# Required task
Repeat each line of the material below exactly as it appears, minus any pictures.

== Dataset section

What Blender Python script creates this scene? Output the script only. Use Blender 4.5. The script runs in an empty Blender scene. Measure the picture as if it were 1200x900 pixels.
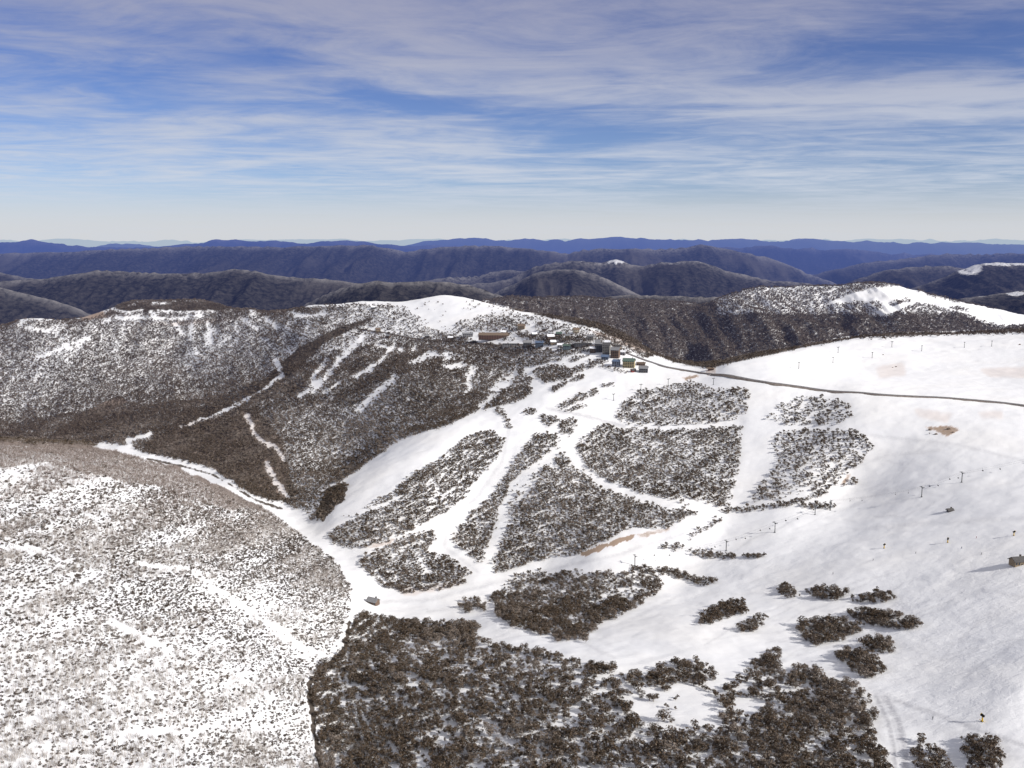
import bpy, bmesh, math, random, time
import numpy as np
T0 = time.time()
random.seed(7); RS = np.random.RandomState(11)
scene = bpy.context.scene
col = scene.collection
R = math.radians

# ------------------------------------------------------------------ camera
FPX, W0, H0, HORIZ = 1100.0, 1200, 900, 274.0
PITCH = math.atan((450 - HORIZ) / FPX)
CZ = 400.0
cam_d = bpy.data.cameras.new('camera'); cam = bpy.data.objects.new('camera', cam_d); col.objects.link(cam)
cam.location = (0, 0, CZ); cam.rotation_euler = (R(90) - PITCH, 0, 0)
cam_d.sensor_fit = 'HORIZONTAL'; cam_d.sensor_width = 36; cam_d.lens = 36 * FPX / W0
cam_d.clip_start = 1; cam_d.clip_end = 300000
scene.camera = cam
cP, sP = math.cos(PITCH), math.sin(PITCH)

def ray(px, py):
    x = (np.asarray(px, float) - 600) / FPX; v = (450 - np.asarray(py, float)) / FPX
    return x, cP + v * sP, -sP + v * cP
def slope_of(px, py):          # (X/D, drop/D) of a sight line, D = distance north of the viewpoint
    x, y, z = ray(px, py); return x / y, -z / y
def project(X, Y, Z):
    d = Y * cP - (Z - CZ) * sP; u = Y * sP + (Z - CZ) * cP
    return 600 + FPX * X / d, 450 - FPX * u / d

# ------------------------------------------------------------------ noise
def _hash(ix, iy, s):
    h = (ix.astype(np.int64) * 374761393 + iy.astype(np.int64) * 668265263 + s * 974711) & 0xffffffff
    h = ((h ^ (h >> 13)) * 1274126177) & 0xffffffff
    return ((h ^ (h >> 16)) & 0xffff) / 65535.0
def vnoise(x, y, s=0):
    x0 = np.floor(x); y0 = np.floor(y); fx = x - x0; fy = y - y0
    fx = fx * fx * fx * (fx * (fx * 6 - 15) + 10); fy = fy * fy * fy * (fy * (fy * 6 - 15) + 10)
    a = _hash(x0, y0, s); b = _hash(x0 + 1, y0, s); c = _hash(x0, y0 + 1, s); d = _hash(x0 + 1, y0 + 1, s)
    return (a + (b - a) * fx) * (1 - fy) + (c + (d - c) * fx) * fy
def fbm(x, y, s=0, o=4, g=.5):
    r = 0; a = 1; t = 0
    for i in range(o):
        r = r + a * vnoise(x, y, s + i * 17); t += a; a *= g; x = x * 2.03 + 3.1; y = y * 2.03 + 7.7
    return r / t
def ridged(x, y, s=0, o=3):
    r = 0; a = 1; t = 0
    for i in range(o):
        r = r + a * (1 - np.abs(2 * vnoise(x, y, s + i * 13) - 1)); t += a; a *= .5; x = x * 2.1 + 1.3; y = y * 2.1 + 5.1
    return r / t
def sstep(a, b, x):
    t = np.clip((x - a) / (b - a), 0, 1); return t * t * (3 - 2 * t)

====

# Complete response
What Blender Python script creates this scene? Output the script only. Use Blender 4.5. The script runs in an empty Blender scene. Measure the picture as if it were 1200x900 pixels.
import bpy, bmesh, math, random, time
import numpy as np
T0 = time.time()
random.seed(7); RS = np.random.RandomState(11)
scene = bpy.context.scene
col = scene.collection
R = math.radians

# ------------------------------------------------------------------ camera
FPX, W0, H0, HORIZ = 1100.0, 1200, 900, 274.0
PITCH = math.atan((450 - HORIZ) / FPX)
CZ = 400.0
cam_d = bpy.data.cameras.new('camera'); cam = bpy.data.objects.new('camera', cam_d); col.objects.link(cam)
cam.location = (0, 0, CZ); cam.rotation_euler = (R(90) - PITCH, 0, 0)
cam_d.sensor_fit = 'HORIZONTAL'; cam_d.sensor_width = 36; cam_d.lens = 36 * FPX / W0
cam_d.clip_start = 1; cam_d.clip_end = 300000
scene.camera = cam
cP, sP = math.cos(PITCH), math.sin(PITCH)

def ray(px, py):
    x = (np.asarray(px, float) - 600) / FPX; v = (450 - np.asarray(py, float)) / FPX
    return x, cP + v * sP, -sP + v * cP
def slope_of(px, py):          # (X/D, drop/D) of a sight line, D = distance north of the viewpoint
    x, y, z = ray(px, py); return x / y, -z / y
def project(X, Y, Z):
    d = Y * cP - (Z - CZ) * sP; u = Y * sP + (Z - CZ) * cP
    return 600 + FPX * X / d, 450 - FPX * u / d

# ------------------------------------------------------------------ noise
def _hash(ix, iy, s):
    h = (ix.astype(np.int64) * 374761393 + iy.astype(np.int64) * 668265263 + s * 974711) & 0xffffffff
    h = ((h ^ (h >> 13)) * 1274126177) & 0xffffffff
    return ((h ^ (h >> 16)) & 0xffff) / 65535.0
def vnoise(x, y, s=0):
    x0 = np.floor(x); y0 = np.floor(y); fx = x - x0; fy = y - y0
    fx = fx * fx * fx * (fx * (fx * 6 - 15) + 10); fy = fy * fy * fy * (fy * (fy * 6 - 15) + 10)
    a = _hash(x0, y0, s); b = _hash(x0 + 1, y0, s); c = _hash(x0, y0 + 1, s); d = _hash(x0 + 1, y0 + 1, s)
    return (a + (b - a) * fx) * (1 - fy) + (c + (d - c) * fx) * fy
def fbm(x, y, s=0, o=4, g=.5):
    r = 0; a = 1; t = 0
    for i in range(o):
        r = r + a * vnoise(x, y, s + i * 17); t += a; a *= g; x = x * 2.03 + 3.1; y = y * 2.03 + 7.7
    return r / t
def ridged(x, y, s=0, o=3):
    r = 0; a = 1; t = 0
    for i in range(o):
        r = r + a * (1 - np.abs(2 * vnoise(x, y, s + i * 13) - 1)); t += a; a *= .5; x = x * 2.1 + 1.3; y = y * 2.1 + 5.1
    return r / t
def sstep(a, b, x):
    t = np.clip((x - a) / (b - a), 0, 1); return t * t * (3 - 2 * t)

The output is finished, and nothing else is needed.